Notes from the classroom: Exploring literary spaces via Google Earth

Posted on 16:34 by Unknown
Posted by Jerome Burg, Retired English Teacher and creator of GoogleLitTrips.com

As I head to the Googleplex this week to speak with this year’s group of tech-savvy educators at the Google Teacher Academy, I wanted to share a bit about how I’ve found Google Earth useful for teaching literature.

Much of the world's greatest literature incorporates a literal journey as a metaphor representing universal experiences we share with the characters as we travel through our own life’s journeys. The Odyssey, Candide, and The Grapes of Wrath immediately come to my mind.

Focusing on the real settings within these stories can often engage students in new ways that significantly enhance their empathy for the fictional characters and their various trials. Literature students have often been asked to mentally chart the characters' progress, but Google Earth can make this significantly more realistic and personal for them.

Compare these representations of Flagstaff, Arizona, a key location in John Steinbeck’s classic The Grapes of Wrath. With the imagery and 3D capabilities afforded by Google Earth, teachers and students no longer have to abstractly conceptualize the setting of a story. Instead, they now can experience a story's setting almost realistically, as if seeing it through the eyes of the characters. Students can achieve a special understanding of what it was like for the Joad family to gaze upon Flagstaff during their westward journey.

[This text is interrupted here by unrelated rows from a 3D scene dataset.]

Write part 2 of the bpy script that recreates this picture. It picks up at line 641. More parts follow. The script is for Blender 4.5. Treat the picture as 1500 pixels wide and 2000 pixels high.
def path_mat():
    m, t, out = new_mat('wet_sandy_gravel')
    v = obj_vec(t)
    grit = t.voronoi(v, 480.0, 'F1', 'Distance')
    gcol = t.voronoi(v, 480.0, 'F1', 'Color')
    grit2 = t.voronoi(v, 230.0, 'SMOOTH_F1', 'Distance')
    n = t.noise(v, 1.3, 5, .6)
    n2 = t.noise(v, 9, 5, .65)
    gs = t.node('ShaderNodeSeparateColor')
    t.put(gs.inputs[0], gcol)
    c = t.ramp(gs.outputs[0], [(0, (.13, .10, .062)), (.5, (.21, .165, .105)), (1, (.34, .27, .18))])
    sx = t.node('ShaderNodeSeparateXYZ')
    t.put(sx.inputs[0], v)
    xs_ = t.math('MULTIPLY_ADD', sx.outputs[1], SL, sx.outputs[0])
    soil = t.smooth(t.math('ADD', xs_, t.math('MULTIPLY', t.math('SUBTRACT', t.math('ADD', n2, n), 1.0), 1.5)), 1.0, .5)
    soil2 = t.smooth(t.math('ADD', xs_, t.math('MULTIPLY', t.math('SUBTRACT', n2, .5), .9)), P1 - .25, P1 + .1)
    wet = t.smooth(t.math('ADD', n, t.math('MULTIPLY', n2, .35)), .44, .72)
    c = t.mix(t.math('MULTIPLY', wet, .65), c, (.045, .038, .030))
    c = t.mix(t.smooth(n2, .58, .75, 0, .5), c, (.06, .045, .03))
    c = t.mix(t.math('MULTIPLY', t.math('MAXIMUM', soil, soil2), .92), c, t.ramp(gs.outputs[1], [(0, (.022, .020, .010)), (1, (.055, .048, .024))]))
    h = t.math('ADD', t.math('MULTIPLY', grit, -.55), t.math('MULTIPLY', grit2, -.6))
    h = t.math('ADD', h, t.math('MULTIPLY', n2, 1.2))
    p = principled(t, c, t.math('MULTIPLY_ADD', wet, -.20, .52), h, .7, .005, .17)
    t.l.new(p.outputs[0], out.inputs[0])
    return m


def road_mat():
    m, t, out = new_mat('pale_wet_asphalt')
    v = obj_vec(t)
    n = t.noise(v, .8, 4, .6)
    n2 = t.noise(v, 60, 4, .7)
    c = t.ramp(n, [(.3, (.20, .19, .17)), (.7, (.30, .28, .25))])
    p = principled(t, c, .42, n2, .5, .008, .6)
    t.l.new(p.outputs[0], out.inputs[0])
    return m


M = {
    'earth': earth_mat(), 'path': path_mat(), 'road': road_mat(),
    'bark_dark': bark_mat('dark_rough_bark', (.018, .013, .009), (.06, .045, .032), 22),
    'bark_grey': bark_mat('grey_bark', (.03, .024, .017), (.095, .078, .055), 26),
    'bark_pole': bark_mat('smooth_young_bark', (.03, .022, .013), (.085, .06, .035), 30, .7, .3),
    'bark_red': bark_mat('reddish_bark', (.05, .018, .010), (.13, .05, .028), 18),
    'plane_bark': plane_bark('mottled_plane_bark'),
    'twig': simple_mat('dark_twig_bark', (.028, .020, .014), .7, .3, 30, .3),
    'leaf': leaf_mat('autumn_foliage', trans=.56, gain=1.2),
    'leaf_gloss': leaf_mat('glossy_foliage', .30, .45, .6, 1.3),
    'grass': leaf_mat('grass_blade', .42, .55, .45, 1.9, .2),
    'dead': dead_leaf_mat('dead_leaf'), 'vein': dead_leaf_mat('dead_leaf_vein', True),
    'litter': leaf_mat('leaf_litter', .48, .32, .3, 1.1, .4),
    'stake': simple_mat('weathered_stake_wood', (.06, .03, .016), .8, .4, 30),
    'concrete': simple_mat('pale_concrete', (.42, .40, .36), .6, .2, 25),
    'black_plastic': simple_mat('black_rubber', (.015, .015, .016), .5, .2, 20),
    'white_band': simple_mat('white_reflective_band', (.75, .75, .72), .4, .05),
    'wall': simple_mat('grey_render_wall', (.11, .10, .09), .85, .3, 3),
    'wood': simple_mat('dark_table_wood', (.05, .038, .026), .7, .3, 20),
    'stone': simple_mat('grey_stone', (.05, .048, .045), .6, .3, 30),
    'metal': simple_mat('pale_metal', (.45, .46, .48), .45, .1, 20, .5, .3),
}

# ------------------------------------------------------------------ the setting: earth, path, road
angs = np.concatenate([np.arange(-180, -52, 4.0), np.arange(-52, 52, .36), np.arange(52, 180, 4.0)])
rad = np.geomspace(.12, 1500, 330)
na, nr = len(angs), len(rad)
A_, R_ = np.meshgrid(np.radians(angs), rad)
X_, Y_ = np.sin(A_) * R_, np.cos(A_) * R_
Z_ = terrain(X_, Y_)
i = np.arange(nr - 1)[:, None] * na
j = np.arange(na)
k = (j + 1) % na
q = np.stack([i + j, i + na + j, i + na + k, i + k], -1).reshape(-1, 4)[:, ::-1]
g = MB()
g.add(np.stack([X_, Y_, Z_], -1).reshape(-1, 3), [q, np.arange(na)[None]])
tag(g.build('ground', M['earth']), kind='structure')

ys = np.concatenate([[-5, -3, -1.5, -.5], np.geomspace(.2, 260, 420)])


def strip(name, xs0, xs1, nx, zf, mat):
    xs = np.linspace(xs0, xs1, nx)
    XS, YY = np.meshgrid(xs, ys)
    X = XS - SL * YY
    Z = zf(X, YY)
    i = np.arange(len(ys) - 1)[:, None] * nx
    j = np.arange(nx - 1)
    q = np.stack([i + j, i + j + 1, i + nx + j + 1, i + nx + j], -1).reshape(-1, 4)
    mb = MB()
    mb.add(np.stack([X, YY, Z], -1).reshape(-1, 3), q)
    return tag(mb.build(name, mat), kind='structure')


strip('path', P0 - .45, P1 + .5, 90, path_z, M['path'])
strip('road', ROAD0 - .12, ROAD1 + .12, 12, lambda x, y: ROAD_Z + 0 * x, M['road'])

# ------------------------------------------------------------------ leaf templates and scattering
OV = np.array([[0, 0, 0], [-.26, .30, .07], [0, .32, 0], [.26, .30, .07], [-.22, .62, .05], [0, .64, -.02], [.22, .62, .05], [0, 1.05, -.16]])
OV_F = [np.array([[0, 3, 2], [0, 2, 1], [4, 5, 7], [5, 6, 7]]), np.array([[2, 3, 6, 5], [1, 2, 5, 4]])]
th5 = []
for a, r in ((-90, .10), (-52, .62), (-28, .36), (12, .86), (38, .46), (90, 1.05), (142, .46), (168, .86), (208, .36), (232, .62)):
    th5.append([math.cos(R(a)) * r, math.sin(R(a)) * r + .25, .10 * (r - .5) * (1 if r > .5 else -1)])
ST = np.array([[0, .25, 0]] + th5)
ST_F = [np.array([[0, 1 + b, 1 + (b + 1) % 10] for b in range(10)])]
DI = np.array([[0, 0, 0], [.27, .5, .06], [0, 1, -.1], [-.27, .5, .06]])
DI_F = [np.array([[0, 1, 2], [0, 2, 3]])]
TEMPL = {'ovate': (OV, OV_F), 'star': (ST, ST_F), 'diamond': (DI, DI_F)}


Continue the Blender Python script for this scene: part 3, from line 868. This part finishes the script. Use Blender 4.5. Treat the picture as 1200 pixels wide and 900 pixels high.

Both through my website and the enthusiastic messages I receive from teachers around the world, I’ve learned how clearly Google Earth helps students engage in the predicaments of the characters and develop empathy for their trials and tribulations; imagine being able to view the desolate terrain of the New Mexico desert in which the Joads’ car breaks down. One of the best parts about this virtual journey is that students literally get excited when they “see” the connections between the literature they're reading and their own lives and the world as they know it.